Come garantire una buona convivenza
Il rapporto potenzialmente conflittuale con l’uomo e le sue attività rimane il problema principale legato alla presenza dell’orso sulle Alpi. “Se la tolleranza scende sotto una certa soglia questa specie potrebbe scomparire a causa del bracconaggio – chiarisce l’esperto della Provincia autonoma di Trento Claudio Groff –. È indubbio che se ci sono orsi ci sono anche alcuni incidenti, e di conseguenza c’è la paura: se l’uomo decide che sono rischi sopportabili, gli orsi rimangono, altrimenti no”. In realtà i contatti conflittuali tra l’uomo e l’orso sono piuttosto sporadici. È per questo che, nelle regioni in cui il carnivoro è stato reinserito, la popolazione locale è spesso disposta a tollerarlo.
In Europa ci sono dei sistemi molto diversi per gestire la presenza dell’orso. “L’Europa si può dividere in due blocchi: quella “occidentale” comprende Trentino, Abruzzo, Pirenei e Asturia. Qui ci sono popolazioni piccole e isolate e la gestione è improntata alla conservazione – quindi compensazione e prevenzione dei danni e monitoraggio, tutte attività volte alla conservazione dell’animale. Si spara agli orsi solo in casi estremi, se c’è pericolo – spiega Groff –. L’altro blocco comprende tutta l’Europa dell’est e la Scandinavia. Qui la gestione è venatoria e la caccia all’orso rappresenta un vero e proprio business.
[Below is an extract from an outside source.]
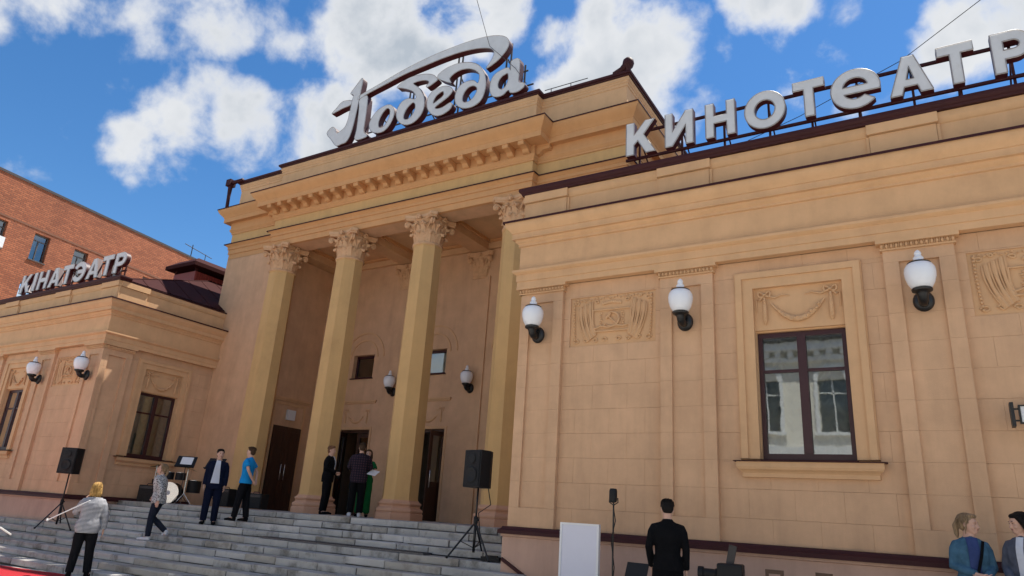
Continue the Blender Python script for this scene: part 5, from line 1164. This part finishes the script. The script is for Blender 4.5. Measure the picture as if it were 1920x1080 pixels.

Dove la caccia è consentita gli orsi sono più accettati per due motivi: in primis, sono paesi con ampie regioni poco abitate, che permettono un controllo molto più facile dell’animale; in secondo luogo gli orsi non erano mai scomparsi da quelle aree, quindi la popolazione non ne ha paura. Vengono visti come un’attrazione turistica”.
“Da noi purtroppo l’aspetto turistico non è ancora partito e quindi si vede l’orso solo come una scocciatura – continua l’esperto della Provincia autonoma di Trento –. Da noi, dove il numero di orsi è esiguo, sparare anche solo ad un esemplare comporta dei grossi problemi, perché va a incidere sulla capacità riproduttiva della specie. L’abbattimento deve essere quindi l’ultima ed estrema ratio”.